Aim:
The required output is the block of lines from the line with "Write a Blender" to the line with "import numpy as np", endpoints included and pictures omitted.

------------

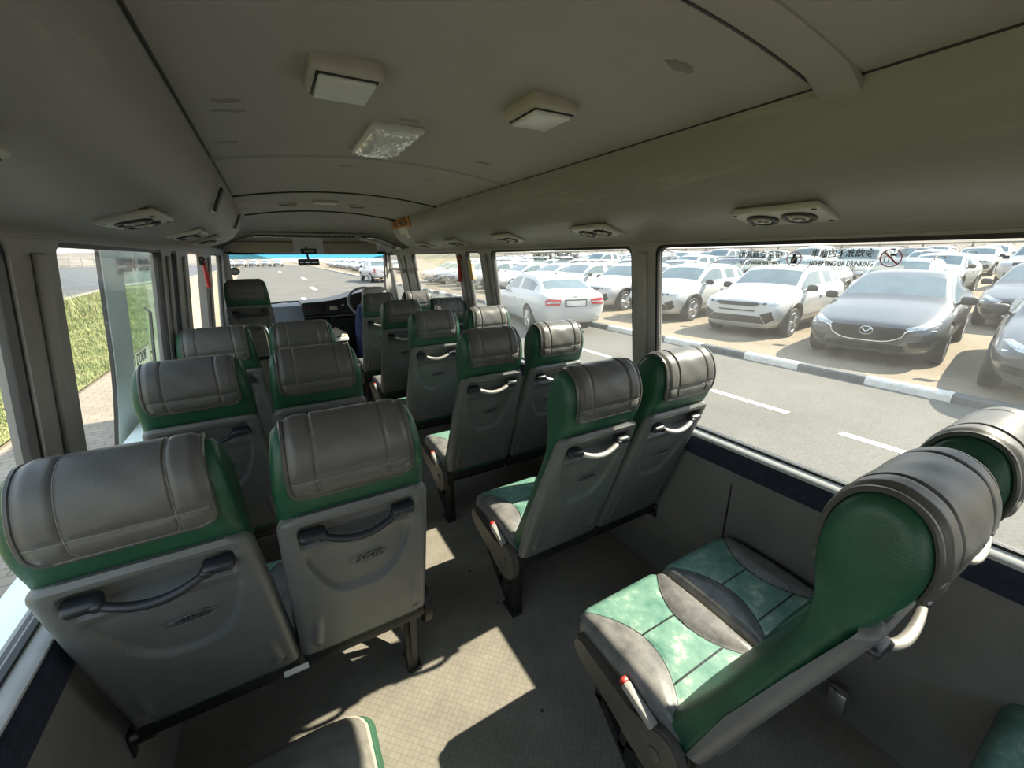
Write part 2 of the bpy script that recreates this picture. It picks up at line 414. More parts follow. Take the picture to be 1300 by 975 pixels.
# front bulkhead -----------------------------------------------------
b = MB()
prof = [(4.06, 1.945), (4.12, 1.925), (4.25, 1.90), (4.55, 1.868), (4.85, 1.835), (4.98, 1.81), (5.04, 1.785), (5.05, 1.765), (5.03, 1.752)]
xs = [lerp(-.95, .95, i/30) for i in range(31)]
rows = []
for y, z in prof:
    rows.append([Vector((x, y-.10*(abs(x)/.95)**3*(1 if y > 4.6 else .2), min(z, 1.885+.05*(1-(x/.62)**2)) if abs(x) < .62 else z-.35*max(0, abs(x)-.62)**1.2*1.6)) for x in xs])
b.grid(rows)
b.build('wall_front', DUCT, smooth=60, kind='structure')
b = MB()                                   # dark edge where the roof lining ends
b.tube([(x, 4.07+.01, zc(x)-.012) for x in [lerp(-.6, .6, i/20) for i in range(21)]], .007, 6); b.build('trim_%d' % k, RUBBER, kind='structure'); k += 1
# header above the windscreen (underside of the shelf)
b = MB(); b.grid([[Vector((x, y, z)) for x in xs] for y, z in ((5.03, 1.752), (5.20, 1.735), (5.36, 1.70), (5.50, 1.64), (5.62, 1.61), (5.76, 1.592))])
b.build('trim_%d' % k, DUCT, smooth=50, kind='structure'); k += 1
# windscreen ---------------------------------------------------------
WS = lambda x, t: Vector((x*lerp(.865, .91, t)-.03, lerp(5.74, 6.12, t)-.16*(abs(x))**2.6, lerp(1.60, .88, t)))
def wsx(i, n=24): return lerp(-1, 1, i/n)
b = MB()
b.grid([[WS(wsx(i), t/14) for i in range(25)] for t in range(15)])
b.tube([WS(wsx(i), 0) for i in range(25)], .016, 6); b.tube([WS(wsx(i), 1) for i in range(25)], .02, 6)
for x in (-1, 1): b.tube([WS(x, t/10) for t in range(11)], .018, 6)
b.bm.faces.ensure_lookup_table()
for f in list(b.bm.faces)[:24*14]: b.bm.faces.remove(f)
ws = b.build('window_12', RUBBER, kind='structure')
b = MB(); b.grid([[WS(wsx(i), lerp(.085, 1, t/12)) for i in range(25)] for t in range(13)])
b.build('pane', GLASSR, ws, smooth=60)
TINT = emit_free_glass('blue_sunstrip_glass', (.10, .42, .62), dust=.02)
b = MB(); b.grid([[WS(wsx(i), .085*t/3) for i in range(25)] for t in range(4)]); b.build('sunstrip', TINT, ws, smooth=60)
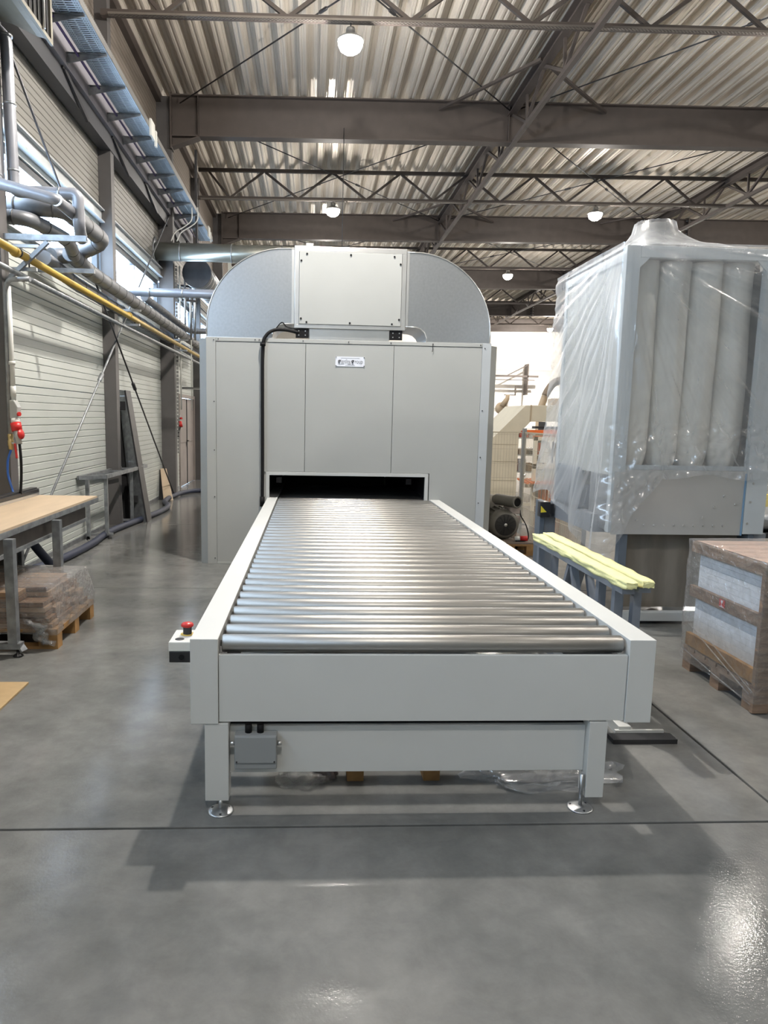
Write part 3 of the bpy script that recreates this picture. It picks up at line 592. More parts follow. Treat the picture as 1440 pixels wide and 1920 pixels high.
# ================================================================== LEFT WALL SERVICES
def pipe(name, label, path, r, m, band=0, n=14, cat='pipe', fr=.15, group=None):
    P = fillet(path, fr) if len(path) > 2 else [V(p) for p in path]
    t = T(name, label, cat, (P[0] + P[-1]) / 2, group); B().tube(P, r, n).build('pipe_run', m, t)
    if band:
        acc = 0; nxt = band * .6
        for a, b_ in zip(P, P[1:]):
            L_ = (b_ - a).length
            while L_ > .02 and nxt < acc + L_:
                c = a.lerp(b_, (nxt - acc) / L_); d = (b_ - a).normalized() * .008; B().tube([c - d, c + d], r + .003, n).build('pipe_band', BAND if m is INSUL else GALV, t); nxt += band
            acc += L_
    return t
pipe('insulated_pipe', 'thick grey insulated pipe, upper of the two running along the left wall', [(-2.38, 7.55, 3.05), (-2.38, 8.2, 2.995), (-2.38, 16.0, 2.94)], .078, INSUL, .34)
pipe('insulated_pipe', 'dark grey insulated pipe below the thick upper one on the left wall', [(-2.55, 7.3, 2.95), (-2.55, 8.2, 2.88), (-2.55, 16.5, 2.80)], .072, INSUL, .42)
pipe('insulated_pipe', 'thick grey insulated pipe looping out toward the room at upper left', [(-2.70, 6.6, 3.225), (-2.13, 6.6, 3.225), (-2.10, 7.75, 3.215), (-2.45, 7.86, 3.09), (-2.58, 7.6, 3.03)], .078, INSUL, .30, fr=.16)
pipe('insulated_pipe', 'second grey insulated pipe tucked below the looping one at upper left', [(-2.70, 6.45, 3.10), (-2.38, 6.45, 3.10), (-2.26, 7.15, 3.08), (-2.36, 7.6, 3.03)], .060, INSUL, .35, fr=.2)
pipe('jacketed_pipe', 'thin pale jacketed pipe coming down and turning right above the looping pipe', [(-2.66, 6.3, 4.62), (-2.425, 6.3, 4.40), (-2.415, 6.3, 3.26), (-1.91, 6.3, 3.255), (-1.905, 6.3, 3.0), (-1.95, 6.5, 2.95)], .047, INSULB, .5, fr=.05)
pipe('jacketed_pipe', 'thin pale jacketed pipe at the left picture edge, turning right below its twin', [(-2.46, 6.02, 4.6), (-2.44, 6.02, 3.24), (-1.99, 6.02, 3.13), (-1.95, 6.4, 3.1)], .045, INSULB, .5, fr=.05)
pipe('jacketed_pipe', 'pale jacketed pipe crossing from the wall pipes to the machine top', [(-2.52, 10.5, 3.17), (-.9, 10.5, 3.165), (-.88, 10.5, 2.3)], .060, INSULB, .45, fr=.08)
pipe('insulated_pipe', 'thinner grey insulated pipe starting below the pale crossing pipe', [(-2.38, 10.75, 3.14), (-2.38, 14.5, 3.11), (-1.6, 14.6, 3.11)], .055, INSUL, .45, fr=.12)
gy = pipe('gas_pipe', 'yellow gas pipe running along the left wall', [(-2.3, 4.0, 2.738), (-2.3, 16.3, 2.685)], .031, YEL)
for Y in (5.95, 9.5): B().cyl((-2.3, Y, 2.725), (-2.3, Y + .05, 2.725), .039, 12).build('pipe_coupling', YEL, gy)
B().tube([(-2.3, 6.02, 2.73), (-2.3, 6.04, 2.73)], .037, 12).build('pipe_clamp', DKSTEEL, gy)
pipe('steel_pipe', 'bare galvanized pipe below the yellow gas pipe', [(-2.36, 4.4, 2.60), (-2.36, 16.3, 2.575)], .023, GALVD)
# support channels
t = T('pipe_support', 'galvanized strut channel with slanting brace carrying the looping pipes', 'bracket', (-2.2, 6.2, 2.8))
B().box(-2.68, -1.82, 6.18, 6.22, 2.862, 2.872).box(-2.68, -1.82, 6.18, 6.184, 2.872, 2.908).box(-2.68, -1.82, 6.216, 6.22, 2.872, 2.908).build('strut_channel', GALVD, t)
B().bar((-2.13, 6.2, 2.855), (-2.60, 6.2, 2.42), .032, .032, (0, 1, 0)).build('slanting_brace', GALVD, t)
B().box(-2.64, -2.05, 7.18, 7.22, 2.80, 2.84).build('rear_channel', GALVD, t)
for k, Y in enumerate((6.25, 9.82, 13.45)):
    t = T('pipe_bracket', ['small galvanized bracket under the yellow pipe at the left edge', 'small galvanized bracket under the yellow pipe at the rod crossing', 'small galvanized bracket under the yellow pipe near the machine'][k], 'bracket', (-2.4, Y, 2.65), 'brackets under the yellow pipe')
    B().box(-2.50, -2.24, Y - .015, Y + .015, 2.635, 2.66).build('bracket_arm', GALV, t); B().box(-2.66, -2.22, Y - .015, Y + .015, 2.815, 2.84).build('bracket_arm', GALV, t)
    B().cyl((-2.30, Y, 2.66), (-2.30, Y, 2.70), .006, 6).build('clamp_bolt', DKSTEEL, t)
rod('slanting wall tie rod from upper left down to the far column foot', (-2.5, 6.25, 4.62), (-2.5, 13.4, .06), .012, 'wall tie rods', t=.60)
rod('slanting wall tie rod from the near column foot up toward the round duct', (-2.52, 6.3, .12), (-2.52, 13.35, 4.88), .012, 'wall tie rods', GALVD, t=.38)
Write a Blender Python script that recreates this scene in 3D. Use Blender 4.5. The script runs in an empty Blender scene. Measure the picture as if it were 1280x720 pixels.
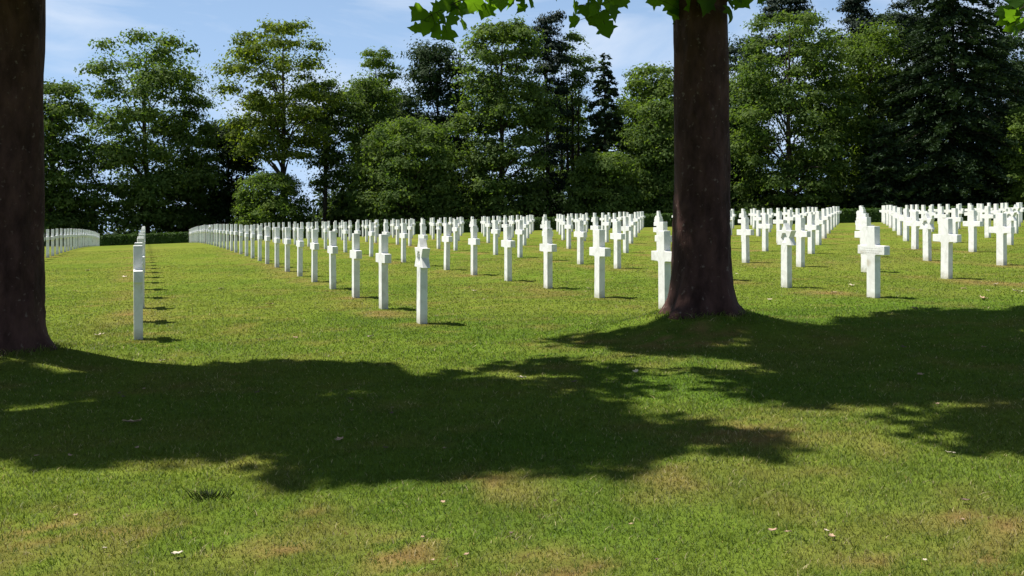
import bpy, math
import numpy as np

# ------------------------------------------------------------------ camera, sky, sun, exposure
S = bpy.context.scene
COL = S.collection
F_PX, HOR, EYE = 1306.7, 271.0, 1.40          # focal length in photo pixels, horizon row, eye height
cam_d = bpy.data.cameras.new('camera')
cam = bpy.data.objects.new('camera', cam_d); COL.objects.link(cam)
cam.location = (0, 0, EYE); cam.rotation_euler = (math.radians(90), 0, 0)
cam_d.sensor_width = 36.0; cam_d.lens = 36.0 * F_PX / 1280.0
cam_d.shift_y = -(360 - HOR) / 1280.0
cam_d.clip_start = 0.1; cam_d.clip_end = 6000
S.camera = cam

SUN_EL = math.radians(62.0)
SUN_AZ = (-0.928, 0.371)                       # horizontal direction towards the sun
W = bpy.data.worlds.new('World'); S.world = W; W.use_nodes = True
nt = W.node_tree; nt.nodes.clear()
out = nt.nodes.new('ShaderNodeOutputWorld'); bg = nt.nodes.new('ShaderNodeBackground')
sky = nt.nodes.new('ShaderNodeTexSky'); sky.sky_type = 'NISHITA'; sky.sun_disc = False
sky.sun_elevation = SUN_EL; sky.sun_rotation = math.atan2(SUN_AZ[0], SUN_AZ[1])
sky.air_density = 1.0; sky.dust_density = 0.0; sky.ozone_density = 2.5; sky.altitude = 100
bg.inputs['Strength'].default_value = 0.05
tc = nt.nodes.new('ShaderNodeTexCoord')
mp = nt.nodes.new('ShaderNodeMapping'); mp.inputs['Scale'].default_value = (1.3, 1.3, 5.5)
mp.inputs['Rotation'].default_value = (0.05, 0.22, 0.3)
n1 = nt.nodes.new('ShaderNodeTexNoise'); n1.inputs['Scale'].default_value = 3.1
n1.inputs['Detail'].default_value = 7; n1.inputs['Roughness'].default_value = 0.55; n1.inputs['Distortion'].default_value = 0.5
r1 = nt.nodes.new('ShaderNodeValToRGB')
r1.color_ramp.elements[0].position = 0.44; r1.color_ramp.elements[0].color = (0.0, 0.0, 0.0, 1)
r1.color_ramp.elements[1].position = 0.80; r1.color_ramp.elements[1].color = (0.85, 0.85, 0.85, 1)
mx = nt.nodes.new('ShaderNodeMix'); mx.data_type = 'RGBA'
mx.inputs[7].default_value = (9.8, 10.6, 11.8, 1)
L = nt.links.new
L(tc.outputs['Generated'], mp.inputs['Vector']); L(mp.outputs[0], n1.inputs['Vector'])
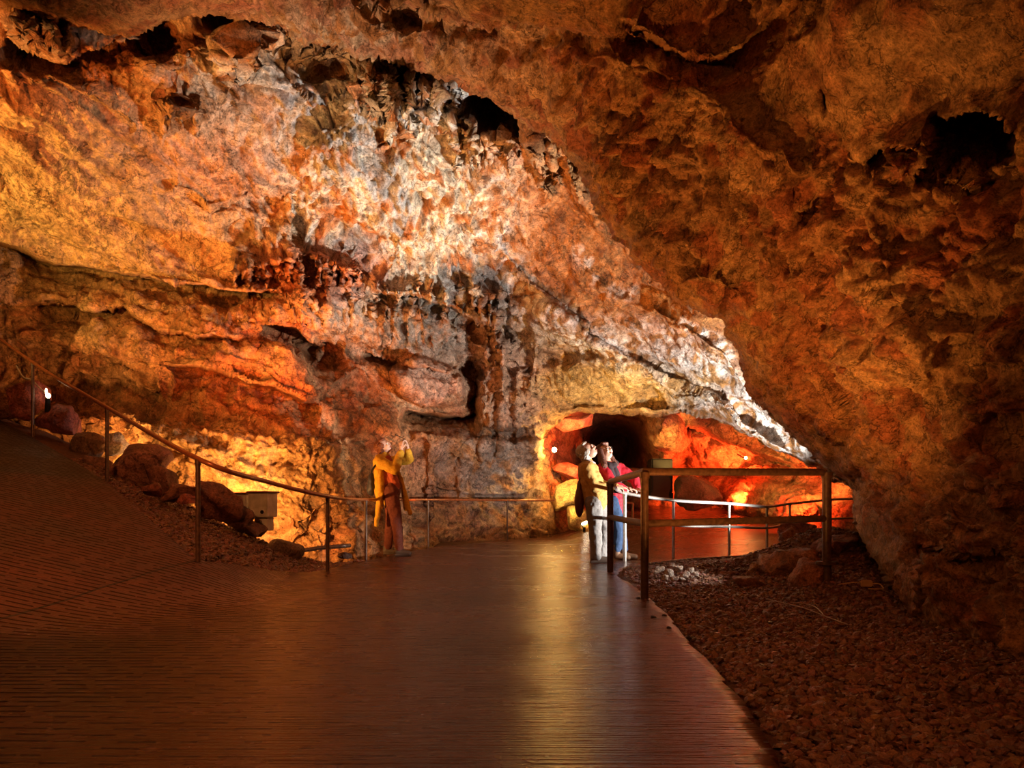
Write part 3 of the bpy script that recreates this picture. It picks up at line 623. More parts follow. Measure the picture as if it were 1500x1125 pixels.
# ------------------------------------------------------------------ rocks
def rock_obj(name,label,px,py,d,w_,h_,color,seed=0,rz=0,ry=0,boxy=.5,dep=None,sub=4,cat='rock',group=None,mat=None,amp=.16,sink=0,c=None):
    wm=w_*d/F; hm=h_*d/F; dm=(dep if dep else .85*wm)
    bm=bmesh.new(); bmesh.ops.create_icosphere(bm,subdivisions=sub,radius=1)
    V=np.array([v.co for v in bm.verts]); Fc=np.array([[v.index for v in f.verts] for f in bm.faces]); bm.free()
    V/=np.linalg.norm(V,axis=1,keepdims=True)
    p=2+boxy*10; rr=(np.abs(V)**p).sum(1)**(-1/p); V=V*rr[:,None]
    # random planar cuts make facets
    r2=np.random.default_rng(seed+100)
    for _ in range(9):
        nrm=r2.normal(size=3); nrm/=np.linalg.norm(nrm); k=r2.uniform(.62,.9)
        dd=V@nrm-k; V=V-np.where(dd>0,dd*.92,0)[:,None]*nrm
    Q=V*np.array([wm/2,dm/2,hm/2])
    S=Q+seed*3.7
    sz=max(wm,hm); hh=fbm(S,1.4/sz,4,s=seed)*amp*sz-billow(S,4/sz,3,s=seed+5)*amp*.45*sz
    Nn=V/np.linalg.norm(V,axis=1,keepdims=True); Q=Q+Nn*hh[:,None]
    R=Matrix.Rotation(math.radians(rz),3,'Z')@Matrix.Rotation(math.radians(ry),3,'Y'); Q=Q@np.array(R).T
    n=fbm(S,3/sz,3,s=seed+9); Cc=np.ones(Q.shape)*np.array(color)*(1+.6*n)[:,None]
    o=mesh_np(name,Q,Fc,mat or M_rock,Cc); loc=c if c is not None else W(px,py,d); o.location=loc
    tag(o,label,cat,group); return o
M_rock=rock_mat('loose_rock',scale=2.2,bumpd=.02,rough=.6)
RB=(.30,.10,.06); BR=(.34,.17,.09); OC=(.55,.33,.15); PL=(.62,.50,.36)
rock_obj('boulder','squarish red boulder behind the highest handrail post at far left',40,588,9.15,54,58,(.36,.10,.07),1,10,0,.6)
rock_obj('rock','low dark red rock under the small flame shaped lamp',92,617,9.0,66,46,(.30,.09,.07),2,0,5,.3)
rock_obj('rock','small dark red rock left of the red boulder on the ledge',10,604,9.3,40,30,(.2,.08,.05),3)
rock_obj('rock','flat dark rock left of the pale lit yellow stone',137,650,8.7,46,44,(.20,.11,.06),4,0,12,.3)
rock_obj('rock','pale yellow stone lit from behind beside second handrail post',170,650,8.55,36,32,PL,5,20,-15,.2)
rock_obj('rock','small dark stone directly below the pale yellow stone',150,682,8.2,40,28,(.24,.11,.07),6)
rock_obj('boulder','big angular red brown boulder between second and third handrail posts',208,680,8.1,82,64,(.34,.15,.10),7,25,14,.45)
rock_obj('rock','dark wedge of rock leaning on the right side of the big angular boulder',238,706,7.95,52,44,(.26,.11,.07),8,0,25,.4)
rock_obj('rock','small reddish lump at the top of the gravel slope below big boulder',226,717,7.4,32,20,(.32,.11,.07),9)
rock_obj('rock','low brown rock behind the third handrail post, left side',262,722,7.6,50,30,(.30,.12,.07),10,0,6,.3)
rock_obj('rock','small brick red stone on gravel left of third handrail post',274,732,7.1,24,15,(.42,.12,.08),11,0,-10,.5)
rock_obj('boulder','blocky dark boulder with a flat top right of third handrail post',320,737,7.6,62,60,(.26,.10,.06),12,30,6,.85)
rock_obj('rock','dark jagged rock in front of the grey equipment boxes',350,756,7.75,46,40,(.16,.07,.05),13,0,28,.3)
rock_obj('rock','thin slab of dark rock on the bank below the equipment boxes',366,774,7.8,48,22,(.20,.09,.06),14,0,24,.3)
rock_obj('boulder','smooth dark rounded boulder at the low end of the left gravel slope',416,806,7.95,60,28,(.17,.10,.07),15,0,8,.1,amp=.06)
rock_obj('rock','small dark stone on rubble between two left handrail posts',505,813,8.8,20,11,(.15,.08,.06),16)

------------

Answer below:
Write a Blender Python script that recreates this scene in 3D. Use Blender 4.5. The script runs in an empty Blender scene. Measure the picture as if it were 1280x720 pixels.
import bpy, math
import numpy as np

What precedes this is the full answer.